Town Supervisor Daniel Hogue, Jr. states in his affidavit that he reviewed the engineering and legal costs incurred before bringing the matter to the town board for a vote to disburse funds. He found that all of the engineering-related costs were reasonable and necessarily incurred, but determined that several hours of work Harris Beach billed were not directly related to reviewing petitioners' building permit applications. He credited petitioners in the amount of $2,137.50 but concluded that the remaining balance was properly incurred. The town board approved payment of the expenses at an April 7, 2022 meeting.
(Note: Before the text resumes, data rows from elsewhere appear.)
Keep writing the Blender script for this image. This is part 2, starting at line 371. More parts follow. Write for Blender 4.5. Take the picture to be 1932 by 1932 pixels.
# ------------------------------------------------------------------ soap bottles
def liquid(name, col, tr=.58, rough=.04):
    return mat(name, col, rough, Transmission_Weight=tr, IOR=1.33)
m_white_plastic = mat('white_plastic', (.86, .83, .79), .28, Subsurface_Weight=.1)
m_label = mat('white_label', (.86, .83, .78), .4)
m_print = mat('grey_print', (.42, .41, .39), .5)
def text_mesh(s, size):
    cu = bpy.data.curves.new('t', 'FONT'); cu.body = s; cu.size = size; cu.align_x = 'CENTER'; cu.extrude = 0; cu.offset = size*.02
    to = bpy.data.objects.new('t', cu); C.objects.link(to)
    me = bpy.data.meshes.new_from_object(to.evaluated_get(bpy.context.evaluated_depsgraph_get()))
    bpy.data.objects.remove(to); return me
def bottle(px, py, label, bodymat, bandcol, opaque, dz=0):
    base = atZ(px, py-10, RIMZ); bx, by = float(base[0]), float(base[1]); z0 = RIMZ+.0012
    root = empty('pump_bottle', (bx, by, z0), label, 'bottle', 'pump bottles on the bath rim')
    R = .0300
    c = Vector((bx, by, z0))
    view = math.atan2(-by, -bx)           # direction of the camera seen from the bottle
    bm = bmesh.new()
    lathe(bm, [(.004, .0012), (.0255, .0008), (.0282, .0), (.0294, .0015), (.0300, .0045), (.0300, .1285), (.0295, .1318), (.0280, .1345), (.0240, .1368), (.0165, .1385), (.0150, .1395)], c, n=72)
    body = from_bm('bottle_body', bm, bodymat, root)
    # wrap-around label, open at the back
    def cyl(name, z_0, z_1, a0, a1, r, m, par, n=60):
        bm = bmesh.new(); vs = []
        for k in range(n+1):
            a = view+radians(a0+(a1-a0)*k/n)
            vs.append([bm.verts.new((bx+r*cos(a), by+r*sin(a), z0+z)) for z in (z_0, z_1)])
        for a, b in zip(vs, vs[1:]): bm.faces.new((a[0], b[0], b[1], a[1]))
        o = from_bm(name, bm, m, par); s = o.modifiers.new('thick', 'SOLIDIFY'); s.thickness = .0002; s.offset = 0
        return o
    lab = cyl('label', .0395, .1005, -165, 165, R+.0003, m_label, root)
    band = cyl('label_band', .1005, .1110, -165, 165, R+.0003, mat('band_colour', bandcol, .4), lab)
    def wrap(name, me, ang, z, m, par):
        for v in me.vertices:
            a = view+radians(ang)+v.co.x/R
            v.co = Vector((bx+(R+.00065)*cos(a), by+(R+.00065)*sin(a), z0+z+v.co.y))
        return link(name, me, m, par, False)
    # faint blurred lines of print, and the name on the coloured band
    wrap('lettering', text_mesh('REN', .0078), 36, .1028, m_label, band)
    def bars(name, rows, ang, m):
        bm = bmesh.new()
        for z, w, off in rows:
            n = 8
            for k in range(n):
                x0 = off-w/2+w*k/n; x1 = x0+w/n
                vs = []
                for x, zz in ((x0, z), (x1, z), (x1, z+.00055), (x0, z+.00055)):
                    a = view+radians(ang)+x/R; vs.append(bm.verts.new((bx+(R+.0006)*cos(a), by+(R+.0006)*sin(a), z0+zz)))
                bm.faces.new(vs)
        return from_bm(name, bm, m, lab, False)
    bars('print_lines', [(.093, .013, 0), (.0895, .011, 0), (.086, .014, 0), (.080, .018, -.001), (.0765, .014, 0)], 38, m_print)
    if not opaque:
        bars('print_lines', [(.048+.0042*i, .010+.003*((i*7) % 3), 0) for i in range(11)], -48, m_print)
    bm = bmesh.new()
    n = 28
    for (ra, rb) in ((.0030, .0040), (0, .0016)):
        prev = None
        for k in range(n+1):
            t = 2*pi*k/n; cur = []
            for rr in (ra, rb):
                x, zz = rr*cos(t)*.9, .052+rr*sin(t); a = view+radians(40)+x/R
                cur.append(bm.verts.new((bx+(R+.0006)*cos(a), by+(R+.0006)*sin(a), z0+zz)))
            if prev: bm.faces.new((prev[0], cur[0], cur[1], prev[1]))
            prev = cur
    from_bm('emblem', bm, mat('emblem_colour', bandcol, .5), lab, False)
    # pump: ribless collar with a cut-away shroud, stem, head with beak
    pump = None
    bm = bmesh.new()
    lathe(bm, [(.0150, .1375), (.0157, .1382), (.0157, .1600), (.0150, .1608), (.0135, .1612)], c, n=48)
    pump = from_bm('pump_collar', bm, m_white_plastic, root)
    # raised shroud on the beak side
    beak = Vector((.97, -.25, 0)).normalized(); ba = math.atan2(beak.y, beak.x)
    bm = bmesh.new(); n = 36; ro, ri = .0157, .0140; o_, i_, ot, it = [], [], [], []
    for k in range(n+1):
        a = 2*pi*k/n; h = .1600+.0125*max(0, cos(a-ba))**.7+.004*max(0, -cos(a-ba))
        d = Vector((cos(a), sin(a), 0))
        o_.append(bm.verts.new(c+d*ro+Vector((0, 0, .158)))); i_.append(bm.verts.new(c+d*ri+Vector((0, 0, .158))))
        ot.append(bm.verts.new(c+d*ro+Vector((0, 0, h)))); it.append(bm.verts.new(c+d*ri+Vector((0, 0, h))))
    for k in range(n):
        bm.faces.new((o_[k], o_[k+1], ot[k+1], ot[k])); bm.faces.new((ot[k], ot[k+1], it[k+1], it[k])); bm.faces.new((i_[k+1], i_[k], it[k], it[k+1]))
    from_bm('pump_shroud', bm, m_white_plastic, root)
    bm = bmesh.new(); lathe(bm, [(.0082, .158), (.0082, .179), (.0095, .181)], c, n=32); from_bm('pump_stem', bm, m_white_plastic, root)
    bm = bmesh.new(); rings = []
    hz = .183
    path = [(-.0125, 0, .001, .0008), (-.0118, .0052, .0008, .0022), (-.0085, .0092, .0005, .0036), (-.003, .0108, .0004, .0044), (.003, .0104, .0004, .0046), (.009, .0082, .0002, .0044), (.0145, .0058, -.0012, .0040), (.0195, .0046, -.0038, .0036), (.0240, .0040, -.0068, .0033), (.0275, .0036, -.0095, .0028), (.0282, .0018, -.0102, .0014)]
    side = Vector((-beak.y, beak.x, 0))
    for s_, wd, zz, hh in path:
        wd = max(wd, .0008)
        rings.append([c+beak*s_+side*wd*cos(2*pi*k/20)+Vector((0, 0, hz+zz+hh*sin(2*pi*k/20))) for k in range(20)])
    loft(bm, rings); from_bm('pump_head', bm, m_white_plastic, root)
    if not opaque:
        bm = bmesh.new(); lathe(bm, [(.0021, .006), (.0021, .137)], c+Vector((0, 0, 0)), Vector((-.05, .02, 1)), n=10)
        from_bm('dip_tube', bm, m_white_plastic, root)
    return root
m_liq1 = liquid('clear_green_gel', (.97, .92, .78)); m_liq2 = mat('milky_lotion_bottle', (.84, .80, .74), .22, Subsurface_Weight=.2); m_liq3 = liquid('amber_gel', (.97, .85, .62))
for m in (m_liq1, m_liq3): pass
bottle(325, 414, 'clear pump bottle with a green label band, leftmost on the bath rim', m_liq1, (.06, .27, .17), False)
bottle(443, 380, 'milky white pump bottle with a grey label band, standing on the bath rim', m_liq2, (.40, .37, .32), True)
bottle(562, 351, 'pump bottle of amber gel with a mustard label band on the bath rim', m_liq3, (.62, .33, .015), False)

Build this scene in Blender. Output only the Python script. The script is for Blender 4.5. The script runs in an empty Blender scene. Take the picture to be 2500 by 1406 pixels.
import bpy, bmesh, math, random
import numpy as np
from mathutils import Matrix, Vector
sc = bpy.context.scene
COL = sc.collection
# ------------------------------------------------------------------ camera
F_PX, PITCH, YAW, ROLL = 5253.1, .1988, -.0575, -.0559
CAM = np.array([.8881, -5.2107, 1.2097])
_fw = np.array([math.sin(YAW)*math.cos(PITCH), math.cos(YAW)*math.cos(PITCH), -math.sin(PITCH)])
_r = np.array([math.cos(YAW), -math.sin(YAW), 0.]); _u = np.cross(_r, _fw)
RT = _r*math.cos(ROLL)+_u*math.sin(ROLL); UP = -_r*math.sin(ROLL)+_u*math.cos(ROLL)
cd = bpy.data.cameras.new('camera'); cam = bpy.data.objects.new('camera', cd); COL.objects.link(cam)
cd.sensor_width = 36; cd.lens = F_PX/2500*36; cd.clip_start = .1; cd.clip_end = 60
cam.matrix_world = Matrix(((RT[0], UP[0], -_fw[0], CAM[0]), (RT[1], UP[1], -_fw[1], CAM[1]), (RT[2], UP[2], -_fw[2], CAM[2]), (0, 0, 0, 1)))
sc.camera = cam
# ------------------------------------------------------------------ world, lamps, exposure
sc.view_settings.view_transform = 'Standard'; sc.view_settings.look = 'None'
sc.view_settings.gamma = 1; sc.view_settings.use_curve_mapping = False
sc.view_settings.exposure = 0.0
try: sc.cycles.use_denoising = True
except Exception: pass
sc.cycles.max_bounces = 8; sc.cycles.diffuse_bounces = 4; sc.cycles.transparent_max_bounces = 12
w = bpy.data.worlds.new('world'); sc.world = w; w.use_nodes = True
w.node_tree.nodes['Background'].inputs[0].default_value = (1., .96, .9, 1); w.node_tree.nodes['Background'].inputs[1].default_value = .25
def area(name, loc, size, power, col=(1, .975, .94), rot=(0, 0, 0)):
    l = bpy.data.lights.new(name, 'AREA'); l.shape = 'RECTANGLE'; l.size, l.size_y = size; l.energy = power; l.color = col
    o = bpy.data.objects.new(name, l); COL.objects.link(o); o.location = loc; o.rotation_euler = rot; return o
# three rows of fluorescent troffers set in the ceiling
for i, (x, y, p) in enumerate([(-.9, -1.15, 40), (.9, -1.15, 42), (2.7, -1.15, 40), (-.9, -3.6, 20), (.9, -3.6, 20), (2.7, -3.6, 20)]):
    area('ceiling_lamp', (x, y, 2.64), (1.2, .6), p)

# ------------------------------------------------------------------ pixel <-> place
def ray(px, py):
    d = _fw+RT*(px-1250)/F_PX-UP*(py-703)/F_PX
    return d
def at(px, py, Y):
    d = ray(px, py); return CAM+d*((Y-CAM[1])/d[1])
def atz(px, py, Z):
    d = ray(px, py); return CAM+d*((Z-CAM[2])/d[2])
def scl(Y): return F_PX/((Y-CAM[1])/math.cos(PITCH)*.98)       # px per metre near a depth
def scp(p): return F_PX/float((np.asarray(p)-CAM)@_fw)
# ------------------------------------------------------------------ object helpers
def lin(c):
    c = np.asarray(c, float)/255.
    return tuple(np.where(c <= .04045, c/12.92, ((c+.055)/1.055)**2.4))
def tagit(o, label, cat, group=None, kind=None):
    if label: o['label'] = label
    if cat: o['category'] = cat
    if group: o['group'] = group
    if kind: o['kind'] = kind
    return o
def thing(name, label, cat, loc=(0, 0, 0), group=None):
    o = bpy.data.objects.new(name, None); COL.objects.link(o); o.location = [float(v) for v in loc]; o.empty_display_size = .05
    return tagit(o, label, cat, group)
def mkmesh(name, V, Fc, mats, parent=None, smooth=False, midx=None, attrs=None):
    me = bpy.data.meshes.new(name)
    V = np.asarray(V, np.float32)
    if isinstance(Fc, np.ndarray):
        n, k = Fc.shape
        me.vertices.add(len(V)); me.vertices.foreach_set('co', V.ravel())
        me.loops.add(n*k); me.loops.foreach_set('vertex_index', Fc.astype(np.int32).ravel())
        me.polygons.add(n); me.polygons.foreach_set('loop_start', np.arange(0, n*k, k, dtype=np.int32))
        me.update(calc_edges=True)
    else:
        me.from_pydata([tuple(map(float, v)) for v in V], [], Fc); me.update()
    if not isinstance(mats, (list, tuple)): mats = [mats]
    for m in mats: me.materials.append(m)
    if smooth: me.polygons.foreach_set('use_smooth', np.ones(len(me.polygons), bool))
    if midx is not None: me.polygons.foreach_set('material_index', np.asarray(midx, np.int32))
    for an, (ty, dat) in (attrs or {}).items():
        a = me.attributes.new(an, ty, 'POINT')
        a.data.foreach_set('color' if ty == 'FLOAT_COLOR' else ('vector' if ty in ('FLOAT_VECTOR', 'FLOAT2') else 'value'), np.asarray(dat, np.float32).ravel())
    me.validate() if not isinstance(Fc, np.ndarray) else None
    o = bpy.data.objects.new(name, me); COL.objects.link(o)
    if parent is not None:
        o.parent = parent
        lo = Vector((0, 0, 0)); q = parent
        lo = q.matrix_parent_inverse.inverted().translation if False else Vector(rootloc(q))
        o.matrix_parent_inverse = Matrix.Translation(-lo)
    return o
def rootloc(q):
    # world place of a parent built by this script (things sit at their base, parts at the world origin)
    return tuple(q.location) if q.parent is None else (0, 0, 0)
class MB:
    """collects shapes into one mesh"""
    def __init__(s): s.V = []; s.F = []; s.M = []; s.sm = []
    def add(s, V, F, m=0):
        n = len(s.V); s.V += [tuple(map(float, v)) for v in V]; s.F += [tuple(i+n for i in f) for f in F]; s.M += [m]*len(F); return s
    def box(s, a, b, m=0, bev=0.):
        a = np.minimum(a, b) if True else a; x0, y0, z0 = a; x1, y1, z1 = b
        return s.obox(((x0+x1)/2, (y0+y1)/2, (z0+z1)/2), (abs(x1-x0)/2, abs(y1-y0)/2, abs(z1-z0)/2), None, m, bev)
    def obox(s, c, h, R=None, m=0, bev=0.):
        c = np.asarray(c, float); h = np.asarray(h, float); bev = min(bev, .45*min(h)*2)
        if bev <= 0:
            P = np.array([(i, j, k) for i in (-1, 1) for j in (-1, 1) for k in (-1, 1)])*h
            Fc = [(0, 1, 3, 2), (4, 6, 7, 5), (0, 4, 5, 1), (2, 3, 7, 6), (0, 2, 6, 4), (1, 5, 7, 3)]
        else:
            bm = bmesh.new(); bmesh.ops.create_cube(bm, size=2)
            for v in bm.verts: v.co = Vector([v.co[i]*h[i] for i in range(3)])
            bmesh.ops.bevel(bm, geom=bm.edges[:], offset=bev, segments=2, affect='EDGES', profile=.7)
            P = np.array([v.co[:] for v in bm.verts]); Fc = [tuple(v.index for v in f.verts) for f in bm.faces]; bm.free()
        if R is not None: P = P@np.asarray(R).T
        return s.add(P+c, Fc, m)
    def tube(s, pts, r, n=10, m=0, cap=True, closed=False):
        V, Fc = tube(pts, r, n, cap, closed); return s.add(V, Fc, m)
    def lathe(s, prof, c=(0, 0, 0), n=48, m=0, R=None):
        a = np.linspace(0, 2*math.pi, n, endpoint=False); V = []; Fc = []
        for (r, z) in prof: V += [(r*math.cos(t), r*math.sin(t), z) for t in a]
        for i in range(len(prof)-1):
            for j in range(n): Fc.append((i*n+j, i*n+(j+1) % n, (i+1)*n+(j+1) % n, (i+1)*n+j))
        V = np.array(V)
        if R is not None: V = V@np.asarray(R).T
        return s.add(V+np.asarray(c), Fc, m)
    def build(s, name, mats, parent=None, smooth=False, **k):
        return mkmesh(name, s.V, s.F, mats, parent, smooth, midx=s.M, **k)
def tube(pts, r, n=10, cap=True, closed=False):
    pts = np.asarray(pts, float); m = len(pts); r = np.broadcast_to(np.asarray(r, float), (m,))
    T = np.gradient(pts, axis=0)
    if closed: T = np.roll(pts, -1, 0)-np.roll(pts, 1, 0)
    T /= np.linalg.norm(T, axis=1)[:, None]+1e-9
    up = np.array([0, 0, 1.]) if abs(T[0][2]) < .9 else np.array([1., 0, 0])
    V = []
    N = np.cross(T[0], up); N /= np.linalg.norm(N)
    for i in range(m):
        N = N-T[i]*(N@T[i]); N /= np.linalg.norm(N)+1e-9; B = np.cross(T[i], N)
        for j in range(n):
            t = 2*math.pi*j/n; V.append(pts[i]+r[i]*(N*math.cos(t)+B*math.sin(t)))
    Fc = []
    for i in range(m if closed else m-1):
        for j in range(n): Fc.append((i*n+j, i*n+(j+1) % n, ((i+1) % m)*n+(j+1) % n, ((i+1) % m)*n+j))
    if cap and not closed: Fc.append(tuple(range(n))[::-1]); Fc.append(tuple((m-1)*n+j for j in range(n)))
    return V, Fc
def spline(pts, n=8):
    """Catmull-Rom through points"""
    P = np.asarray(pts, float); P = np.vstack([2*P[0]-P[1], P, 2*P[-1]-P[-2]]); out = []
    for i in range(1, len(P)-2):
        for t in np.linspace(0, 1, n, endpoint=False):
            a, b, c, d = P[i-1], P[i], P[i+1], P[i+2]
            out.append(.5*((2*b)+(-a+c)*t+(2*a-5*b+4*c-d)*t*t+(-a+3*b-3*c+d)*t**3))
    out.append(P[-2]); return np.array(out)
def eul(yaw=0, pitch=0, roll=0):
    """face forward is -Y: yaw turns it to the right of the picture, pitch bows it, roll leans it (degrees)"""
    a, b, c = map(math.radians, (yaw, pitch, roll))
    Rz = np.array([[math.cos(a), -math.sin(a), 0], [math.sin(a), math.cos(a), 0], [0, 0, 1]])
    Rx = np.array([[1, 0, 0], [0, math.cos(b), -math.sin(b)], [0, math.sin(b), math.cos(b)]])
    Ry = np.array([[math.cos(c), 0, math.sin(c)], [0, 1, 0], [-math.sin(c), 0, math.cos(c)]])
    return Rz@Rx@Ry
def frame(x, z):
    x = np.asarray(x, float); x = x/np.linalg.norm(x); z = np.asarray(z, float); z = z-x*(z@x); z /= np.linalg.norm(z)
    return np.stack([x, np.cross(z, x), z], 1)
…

Petitioners have failed to establish that the challenged expenses were not reasonable and necessarily incurred to review and determine petitioners' building permit applications. A local municipality is vested with implied authority to impose fees, including consultant fees, on applications for land use approvals, as long as the expenses to be reimbursed are reasonable in amount and necessary to the accomplishment of the municipality's legitimate functions. See Municipal Home Rule Law § 10; Twin Lakes Dev. Corp. v. Town of Monroe, 300 A.D.2d 573 (2d Dept 2002), affd, 1 N.Y.3d 98 (2003). Petitioners are correct that at the time the charges were incurred the Town of Forestburgh had not adopted a procedure pursuant to the criteria espoused in Jewish Reconstructionist Synagugue to limit the indiscriminate expenditure of consulting fees. However, respondents remedied any defect by auditing the expenses under the standards of Local Law 2-2022 on April 7, 2022. The new adopted standards comport with state law. Applying these standards to the disputed consulting charges, the Court finds that respondents' actions were not arbitrary and capricious, an abuse of discretion or affected by an error of law. The Court notes that with respect to the attorney fee component of the disputed expenses respondents have a similar retainer agreement with their general town counsel as well as a defined cap on the total amount of legal fees allowed per calendar year. B&L also provided respondents with several examples of prior development projects and the total billable consulting costs for each references to demonstrate the reasonableness of its fee structure on comparable projects. This further demonstrates the reasonableness of the engineering fees incurred. Based on the foregoing, it is
ORDERED that the petition is denied.
The foregoing constitutes the decision, order and judgment of the Court. The signing of this decision and order shall not constitute entry or filing under CPLR §2220. Counsel is not relieved from the applicable provisions of that rule regarding notice of entry.
Pursuant to CPLR §5513, an appeal as of right must be taken within thirty (30) days after service by a party upon the appellant of a copy of the judgment or order appealed from and written notice of its entry, except that when the appellant has served a copy of the judgment or order and written notice of its entry, the appeal must be taken within thirty (30) days thereof.